--- Start ---

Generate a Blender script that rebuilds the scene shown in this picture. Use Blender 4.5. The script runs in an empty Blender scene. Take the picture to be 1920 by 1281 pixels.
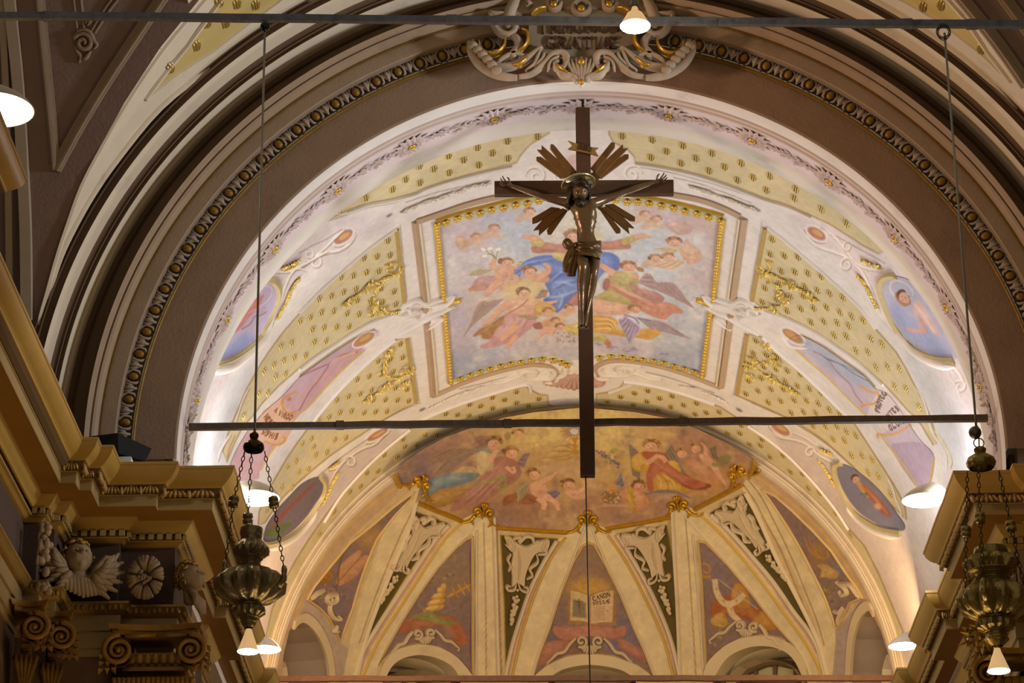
import bpy, bmesh, math, random
import numpy as np
from mathutils import Vector, Matrix
random.seed(7); rng = np.random.default_rng(7)
C = bpy.context.scene.collection
sc = bpy.context.scene
PI = math.pi

# ------------------------------------------------------------------ camera
FPX = 5220.37
PITCH, YAW, ROLL = math.radians(23.0039), math.radians(-0.8798), math.radians(-0.3991)
CAM = np.array([-0.4486, 0.0, 1.6])
_F = np.array([math.sin(YAW)*math.cos(PITCH), math.cos(YAW)*math.cos(PITCH), math.sin(PITCH)])
_R0 = np.array([math.cos(YAW), -math.sin(YAW), 0.0])
_U0 = np.cross(_R0, _F)
_R = math.cos(ROLL)*_R0 + math.sin(ROLL)*_U0
_U = -math.sin(ROLL)*_R0 + math.cos(ROLL)*_U0
cam = bpy.data.objects.new('camera', bpy.data.cameras.new('camera')); C.objects.link(cam)
M = Matrix.Identity(4)
for i in range(3):
    M[i][0], M[i][1], M[i][2], M[i][3] = _R[i], _U[i], -_F[i], CAM[i]
cam.matrix_world = M
cam.data.sensor_width = 36.0
cam.data.lens = FPX/1920*36.0
cam.data.clip_start, cam.data.clip_end = 0.5, 300
sc.camera = cam

# ------------------------------------------------------------------ exposure, ambient light, window light, hidden floodlights and an added bounce light
sc.view_settings.view_transform = 'Standard'
sc.view_settings.look = 'None'
sc.view_settings.gamma = 1.0
sc.view_settings.exposure = 0.0
sc.view_settings.use_curve_mapping = False
w = bpy.data.worlds.new('world'); sc.world = w; w.use_nodes = True
w.node_tree.nodes['Background'].inputs[0].default_value = (1.0, 0.82, 0.60, 1)
w.node_tree.nodes['Background'].inputs[1].default_value = 0.19
sc.cycles.max_bounces = 5
sc.cycles.diffuse_bounces = 3
sc.cycles.caustics_reflective = sc.cycles.caustics_refractive = False
sc.cycles.sample_clamp_indirect = 4.0

def light(name, kind, loc, energy, color, size=1.0, sy=None, aim=None, spot=None, blend=0.4):
    L = bpy.data.lights.new(name, kind); L.energy = energy; L.color = color
    if kind == 'AREA':
        L.size = size
        if sy: L.shape = 'RECTANGLE'; L.size_y = sy
    else:
        L.shadow_soft_size = size
    if kind == 'SPOT': L.spot_size = spot; L.spot_blend = blend
    o = bpy.data.objects.new(name, L); C.objects.link(o); o.location = loc
    if aim is not None:
        o.rotation_euler = (Vector(aim)-Vector(loc)).to_track_quat('-Z', 'Y').to_euler()
    return o
for sx in (-1, 1):
    light('floodlight_cornice', 'AREA', (sx*4.55, 34.4, 13.35), 165, (.93, .95, 1.0), .5, 2.4, (sx*-1.5, 36.0, 18.5))
    light('floodlight_vault', 'AREA', (sx*4.55, 37.4, 13.35), 95, (.99, .96, .94), .5, 2.4, (sx*-2.5, 38.0, 18.0))
    light('floodlight_choir', 'AREA', (sx*4.4, 40.6, 13.35), 140, (1.0, .70, .34), .5, 2.0, (sx*-.5, 45.5, 16.8))
light('floor_bounce_fill', 'AREA', (0, 27.0, 3.5), 320, (1.0, .68, .32), 7.0, 6.0, (0, 27.2, 20))  # unseen upward panel, added to stand in for warm bounce off the floor
light('window_light_left', 'SPOT', (-7.9, 27.6, 15.8), 2300, (1.0, .66, .46), .5, None, (6.0, 29.6, 17.2), math.radians(46), .15)
light('window_light_right', 'SPOT', (7.9, 27.6, 15.8), 3000, (.95, .97, 1.0), .5, None, (-6.0, 29.6, 17.2), math.radians(46), .15)


# ------------------------------------------------------------------ measuring helpers: a direction from the standpoint, hit on a real surface
ZS = 11.9411+1.6            # springing height of the arches
Y1 = 31.4276                # plane of the great arch
def ray(p):
    p = np.atleast_2d(np.asarray(p, float))
    d = _F + np.outer((p[:, 0]-960)/FPX, _R) - np.outer((p[:, 1]-640.5)/FPX, _U)
    return d/np.linalg.norm(d, axis=1)[:, None]
def pix(P):
    d = np.asarray(P, float)-CAM
    z = d@_F
    return np.stack([960+FPX*(d@_R)/z, 640.5-FPX*(d@_U)/z], -1)
class Cyl:                  # barrel vault about an axis along Y
    def __init__(s, r, zc=ZS): s.r, s.zc = r, zc
    def hit(s, p):
        d = ray(p); a = d[:, 0]**2+d[:, 2]**2; ox, oz = CAM[0], CAM[2]-s.zc
        b = ox*d[:, 0]+oz*d[:, 2]; c = ox*ox+oz*oz-s.r**2
        D = np.maximum(b*b-a*c, 0)
        t = (-b+np.sqrt(D))/a
        return CAM+d*t[:, None]
    def nrm(s, P):
        n = np.stack([-P[:, 0], 0*P[:, 0], s.zc-P[:, 2]], -1)
        return n/np.linalg.norm(n, axis=1)[:, None]
class Dome:                 # quarter sphere of the apse
    def __init__(s, r, yc, zc=ZS): s.r, s.c = r, np.array([0, yc, zc])
    def hit(s, p):
        d = ray(p); o = CAM-s.c; b = d@o; c = o@o-s.r**2
        t = -b+np.sqrt(np.maximum(b*b-c, 0))
        return CAM+d*t[:, None]
    def nrm(s, P):
        n = s.c-P
        return n/np.linalg.norm(n, axis=1)[:, None]
class PlaneY:
    def __init__(s, y): s.y = y
    def hit(s, p):
        d = ray(p); return CAM+d*((s.y-CAM[1])/d[:, 1])[:, None]
    def nrm(s, P): return np.tile([0., -1., 0.], (len(P), 1))
def atY(x, y, Y): return PlaneY(Y).hit([(x, y)])[0]
def K(x0, y0, s, pts): return [(x0+a/s, y0+b/s) for a, b in pts]

# ------------------------------------------------------------------ curves
def spl(pts, n=6, closed=False):
    P = np.asarray(pts, float); N = len(P)
    if N < 3: return P
    out = []
    rngi = range(N) if closed else range(N-1)
    for i in rngi:
        if closed: a, b, c, d = P[i-1], P[i], P[(i+1) % N], P[(i+2) % N]
        else:
            b, c = P[i], P[i+1]
            a = P[i-1] if i else 2*b-c
            d = P[i+2] if i+2 < N else 2*c-b
        t = (np.arange(n)/n)[:, None]
        out.append(0.5*((2*b)+(-a+c)*t+(2*a-5*b+4*c-d)*t*t+(-a+3*b-3*c+d)*t**3))
    if not closed: out.append(P[-1:])
    return np.concatenate(out)
def ellp(cx, cy, rx, ry, ang=0, n=28, a0=0, a1=360):
    t = np.radians(np.linspace(a0, a1, n, endpoint=(a1-a0 != 360))); a = math.radians(ang)
    x, y = rx*np.cos(t), ry*np.sin(t)
    return np.stack([cx+x*math.cos(a)-y*math.sin(a), cy+x*math.sin(a)+y*math.cos(a)], -1)
def spiral(cx, cy, r0, r1, a0, turns, n=26):
    t = np.linspace(0, 1, n); r = r0+(r1-r0)*t; a = math.radians(a0)+turns*2*PI*t
    return np.stack([cx+r*np.cos(a), cy+r*np.sin(a)], -1)
def srgb(h):
    if isinstance(h, str):
        h = h.lstrip('#'); c = np.array([int(h[i:i+2], 16) for i in (0, 2, 4)])/255
    else: c = np.asarray(h, float)
    return np.where(c <= .04045, c/12.92, ((c+.055)/1.055)**2.4)

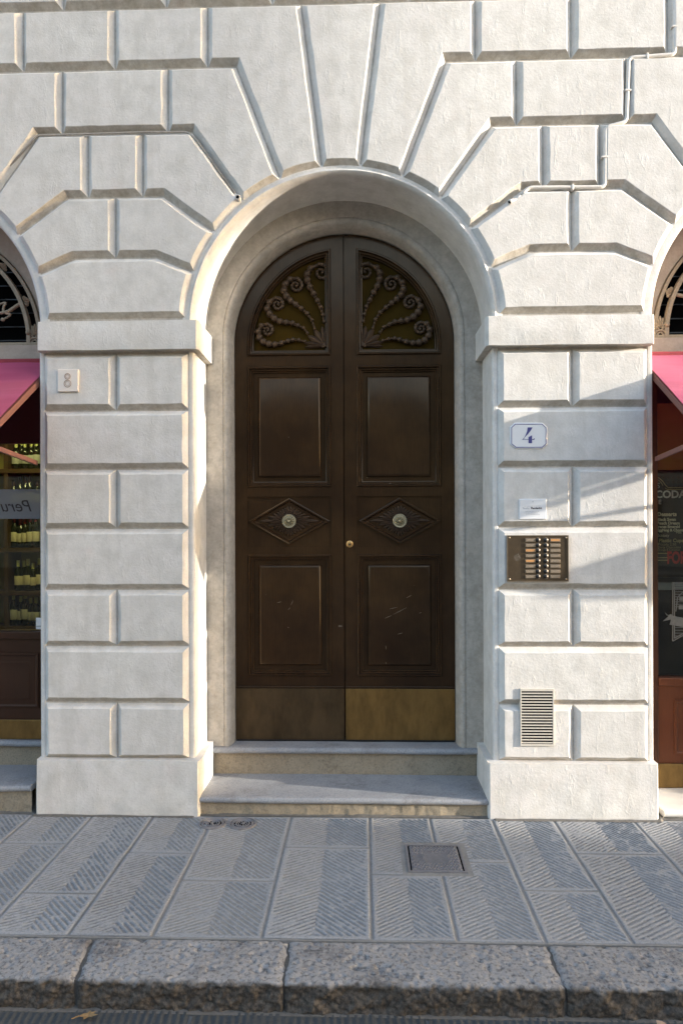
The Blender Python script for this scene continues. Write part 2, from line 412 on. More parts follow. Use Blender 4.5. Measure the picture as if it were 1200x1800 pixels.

--- End ---

* STATED EXERCISE
Above are records to transcribe exactly; leave their pictures out.

* TASK RESULT
Generate a Blender script that rebuilds the scene shown in this picture. Use Blender 4.5. The script runs in an empty Blender scene. Take the picture to be 1920 by 1281 pixels.
import bpy, bmesh, math, random
import numpy as np
from mathutils import Vector, Matrix
random.seed(7); rng = np.random.default_rng(7)
C = bpy.context.scene.collection
sc = bpy.context.scene
PI = math.pi

# ------------------------------------------------------------------ camera
FPX = 5220.37
PITCH, YAW, ROLL = math.radians(23.0039), math.radians(-0.8798), math.radians(-0.3991)
CAM = np.array([-0.4486, 0.0, 1.6])
_F = np.array([math.sin(YAW)*math.cos(PITCH), math.cos(YAW)*math.cos(PITCH), math.sin(PITCH)])
_R0 = np.array([math.cos(YAW), -math.sin(YAW), 0.0])
_U0 = np.cross(_R0, _F)
_R = math.cos(ROLL)*_R0 + math.sin(ROLL)*_U0
_U = -math.sin(ROLL)*_R0 + math.cos(ROLL)*_U0
cam = bpy.data.objects.new('camera', bpy.data.cameras.new('camera')); C.objects.link(cam)
M = Matrix.Identity(4)
for i in range(3):
    M[i][0], M[i][1], M[i][2], M[i][3] = _R[i], _U[i], -_F[i], CAM[i]
cam.matrix_world = M
cam.data.sensor_width = 36.0
cam.data.lens = FPX/1920*36.0
cam.data.clip_start, cam.data.clip_end = 0.5, 300
sc.camera = cam

# ------------------------------------------------------------------ exposure, ambient light, window light, hidden floodlights and an added bounce light
sc.view_settings.view_transform = 'Standard'
sc.view_settings.look = 'None'
sc.view_settings.gamma = 1.0
sc.view_settings.exposure = 0.0
sc.view_settings.use_curve_mapping = False
w = bpy.data.worlds.new('world'); sc.world = w; w.use_nodes = True
w.node_tree.nodes['Background'].inputs[0].default_value = (1.0, 0.82, 0.60, 1)
w.node_tree.nodes['Background'].inputs[1].default_value = 0.19
sc.cycles.max_bounces = 5
sc.cycles.diffuse_bounces = 3
sc.cycles.caustics_reflective = sc.cycles.caustics_refractive = False
sc.cycles.sample_clamp_indirect = 4.0

def light(name, kind, loc, energy, color, size=1.0, sy=None, aim=None, spot=None, blend=0.4):
    L = bpy.data.lights.new(name, kind); L.energy = energy; L.color = color
    if kind == 'AREA':
        L.size = size
        if sy: L.shape = 'RECTANGLE'; L.size_y = sy
    else:
        L.shadow_soft_size = size
    if kind == 'SPOT': L.spot_size = spot; L.spot_blend = blend
    o = bpy.data.objects.new(name, L); C.objects.link(o); o.location = loc
    if aim is not None:
        o.rotation_euler = (Vector(aim)-Vector(loc)).to_track_quat('-Z', 'Y').to_euler()
    return o
for sx in (-1, 1):
    light('floodlight_cornice', 'AREA', (sx*4.55, 34.4, 13.35), 165, (.93, .95, 1.0), .5, 2.4, (sx*-1.5, 36.0, 18.5))
    light('floodlight_vault', 'AREA', (sx*4.55, 37.4, 13.35), 95, (.99, .96, .94), .5, 2.4, (sx*-2.5, 38.0, 18.0))
    light('floodlight_choir', 'AREA', (sx*4.4, 40.6, 13.35), 140, (1.0, .70, .34), .5, 2.0, (sx*-.5, 45.5, 16.8))
light('floor_bounce_fill', 'AREA', (0, 27.0, 3.5), 320, (1.0, .68, .32), 7.0, 6.0, (0, 27.2, 20))  # unseen upward panel, added to stand in for warm bounce off the floor
light('window_light_left', 'SPOT', (-7.9, 27.6, 15.8), 2300, (1.0, .66, .46), .5, None, (6.0, 29.6, 17.2), math.radians(46), .15)
light('window_light_right', 'SPOT', (7.9, 27.6, 15.8), 3000, (.95, .97, 1.0), .5, None, (-6.0, 29.6, 17.2), math.radians(46), .15)


# ------------------------------------------------------------------ measuring helpers: a direction from the standpoint, hit on a real surface
ZS = 11.9411+1.6            # springing height of the arches
Y1 = 31.4276                # plane of the great arch
def ray(p):
    p = np.atleast_2d(np.asarray(p, float))
    d = _F + np.outer((p[:, 0]-960)/FPX, _R) - np.outer((p[:, 1]-640.5)/FPX, _U)
    return d/np.linalg.norm(d, axis=1)[:, None]
def pix(P):
    d = np.asarray(P, float)-CAM
    z = d@_F
    return np.stack([960+FPX*(d@_R)/z, 640.5-FPX*(d@_U)/z], -1)
class Cyl:                  # barrel vault about an axis along Y
    def __init__(s, r, zc=ZS): s.r, s.zc = r, zc
    def hit(s, p):
        d = ray(p); a = d[:, 0]**2+d[:, 2]**2; ox, oz = CAM[0], CAM[2]-s.zc
        b = ox*d[:, 0]+oz*d[:, 2]; c = ox*ox+oz*oz-s.r**2
        D = np.maximum(b*b-a*c, 0)
        t = (-b+np.sqrt(D))/a
        return CAM+d*t[:, None]
    def nrm(s, P):
        n = np.stack([-P[:, 0], 0*P[:, 0], s.zc-P[:, 2]], -1)
        return n/np.linalg.norm(n, axis=1)[:, None]
class Dome:                 # quarter sphere of the apse
    def __init__(s, r, yc, zc=ZS): s.r, s.c = r, np.array([0, yc, zc])
    def hit(s, p):
        d = ray(p); o = CAM-s.c; b = d@o; c = o@o-s.r**2
        t = -b+np.sqrt(np.maximum(b*b-c, 0))
        return CAM+d*t[:, None]
    def nrm(s, P):
        n = s.c-P
        return n/np.linalg.norm(n, axis=1)[:, None]
class PlaneY:
    def __init__(s, y): s.y = y
    def hit(s, p):
        d = ray(p); return CAM+d*((s.y-CAM[1])/d[:, 1])[:, None]
    def nrm(s, P): return np.tile([0., -1., 0.], (len(P), 1))
def atY(x, y, Y): return PlaneY(Y).hit([(x, y)])[0]
def K(x0, y0, s, pts): return [(x0+a/s, y0+b/s) for a, b in pts]

# ------------------------------------------------------------------ curves
def spl(pts, n=6, closed=False):
    P = np.asarray(pts, float); N = len(P)
    if N < 3: return P
    out = []
    rngi = range(N) if closed else range(N-1)
    for i in rngi:
        if closed: a, b, c, d = P[i-1], P[i], P[(i+1) % N], P[(i+2) % N]
        else:
            b, c = P[i], P[i+1]
            a = P[i-1] if i else 2*b-c
            d = P[i+2] if i+2 < N else 2*c-b
        t = (np.arange(n)/n)[:, None]
        out.append(0.5*((2*b)+(-a+c)*t+(2*a-5*b+4*c-d)*t*t+(-a+3*b-3*c+d)*t**3))
    if not closed: out.append(P[-1:])
    return np.concatenate(out)
def ellp(cx, cy, rx, ry, ang=0, n=28, a0=0, a1=360):
    t = np.radians(np.linspace(a0, a1, n, endpoint=(a1-a0 != 360))); a = math.radians(ang)
    x, y = rx*np.cos(t), ry*np.sin(t)
    return np.stack([cx+x*math.cos(a)-y*math.sin(a), cy+x*math.sin(a)+y*math.cos(a)], -1)
def spiral(cx, cy, r0, r1, a0, turns, n=26):
    t = np.linspace(0, 1, n); r = r0+(r1-r0)*t; a = math.radians(a0)+turns*2*PI*t
    return np.stack([cx+r*np.cos(a), cy+r*np.sin(a)], -1)
def srgb(h):
    if isinstance(h, str):
        h = h.lstrip('#'); c = np.array([int(h[i:i+2], 16) for i in (0, 2, 4)])/255
    else: c = np.asarray(h, float)
    return np.where(c <= .04045, c/12.92, ((c+.055)/1.055)**2.4)

The Blender Python script for this scene continues. Write part 2, from line 412 on. More parts follow. Use Blender 4.5. Measure the picture as if it were 1200x1800 pixels.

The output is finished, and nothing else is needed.